Quel regard portez-vous sur la progression du club ces trois dernières années?

On a mis énormément l’accent sur la jeunesse, à tel point – et ça me fend le cœur de le dire – qu’on a 125 jeunes sur notre liste d’attente, faute d’équipements. On possède le label CPE (ndlr: Centre de Promotion des Espoirs), on a à cœur d’être au niveau de ce type d’exigence. On sait que le basket suisse dépendra encore longtemps de sa capacité à recruter des joueurs étrangers, mais on est l’un des clubs les mieux équipés en matière de développement de la jeunesse. J’ai bon espoir qu’on soit notre propre réservoir, pour envisager sereinement l’avenir. Et dans cette optique, une promotion en Swiss Basketball League est primordiale car on offre une autre perspective à nos jeunes. En matière d’exposition et de recherche de moyens, c’est le moment de monter.

On vous a connu coach à succès à Lugano et Boncourt ainsi qu’adjoint en équipe nationale. Voilà plusieurs années que vous passiez sous les radars en LNB, que ressentez-vous à l’idée de revenir au plus haut niveau du basket suisse?

Je ne cache pas une certaine fierté. J’ai le sentiment du devoir accompli. Parce qu’on est resté droit dans nos bottes par rapport au projet qu’on a établi. J’aurais pu rester au premier plan car j’ai reçu des offres très alléchantes, mais j’ai beaucoup aimé disparaître des radars. Je voulais rester loyal à Pully Lausanne, cela me tenait à cœur de mener ce projet. 

«J’aurais pu rester au premier plan car j’ai reçu des offres très alléchantes, mais j’ai beaucoup aimé disparaître des radars. Je voulais rester loyal à Pully Lausanne»

Randoald Dessarzin, entraîneur de Pully Lausanne

Vous êtes sensible au développement des jeunes et on vous sent épanoui chez les Foxes, dans un projet conforme à vos attentes…

Je suis entièrement d’accord. Je ne me suis jamais autant décrit comme entraîneur qu’enseignant du jeu. C’est mon métier en dehors du basket, je crois fortement aux valeurs de la pédagogie. Ça me tient à cœur de contribuer à un développement sain et exemplaire de notre jeunesse.
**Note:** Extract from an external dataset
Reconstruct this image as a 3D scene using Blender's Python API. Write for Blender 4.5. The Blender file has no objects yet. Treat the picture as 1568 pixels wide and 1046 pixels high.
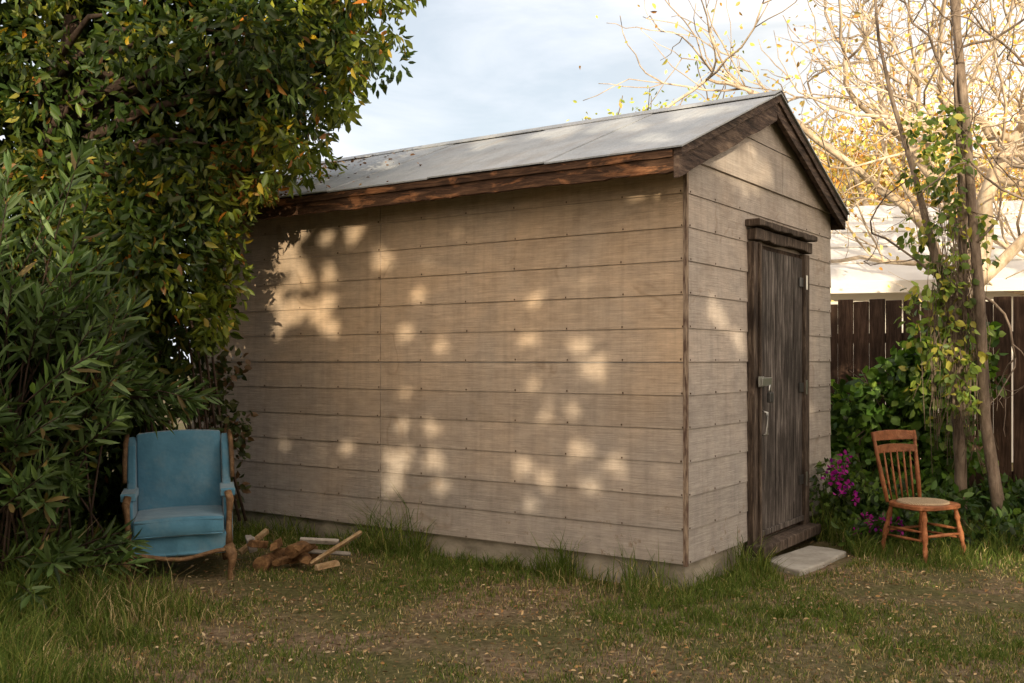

Pour l’heure, votre club n’est pas certain de posséder le budget nécessaire pour évoluer dans l’élite la saison prochaine. La possibilité que vous restiez en LNB est-elle grande?

Elle existe. On doit surfer sur l’engouement autour de notre titre. La priorité des prochaines semaines réside dans la recherche de sponsors.

Jusqu’à quand vous laissez-vous le temps de prendre une décision définitive?

Swiss Basketball a fixé une date butoir autour de la fin juin. On doit avoir une visibilité à ce moment-là, pour être en mesure de boucler un budget de 500’000 francs. 

La promotion serait la prochaine étape dans le développement du club. Quelles seraient les suivantes?

La sagesse. En début de saison, on aura le droit aux sempiternelles questions sur les objectifs sportifs. Mais je crois qu’on doit avancer par petits pas, comme on le fait depuis trois ans. D’abord, il faut stabiliser Pully Lausanne en première division sans changer notre ADN.

C’est-à-dire continuer à vous appuyer sur les jeunes?

Oui, sans pour autant leur brûler les ailes. Parmi nos M23, aucun n’a survolé le championnat cette saison. L’écart avec l’équipe première est énorme, il s’agira d’accompagner ceux qui nous rejoindront. Mawuli-Kplim Asase (ndlr: 23 ans), par exemple, a été énorme samedi soir mais on travaille avec lui depuis sept ans. On ne peut pas faire miroiter à nos jeunes qu’ils deviendront instantanément des tauliers. Cela demande du travail, de la persévérance, de l’abnégation et du professionnalisme.

Et à court terme, si la promotion est confirmée, comment envisagez-vous la structuration de votre équipe?

On souhaite garder un gros noyau de l’effectif actuel. Il y a une volonté commune de poursuivre l’expérience. De mon côté, je dois commencer à prendre un peu de recul pour des raisons personnelles. J’arrive bientôt à ma 30e année de coaching, je dois aider à créer des vocations. J’ai été épaulé par deux assistants extrêmement précieux cette saison (ndlr: Annissa Toumi et Luigi Scorrano), je crois en eux ainsi qu’en des joueurs proches de la fin de carrière. Il me semble important de transmettre le pouvoir, pour perpétuer l’ADN du club.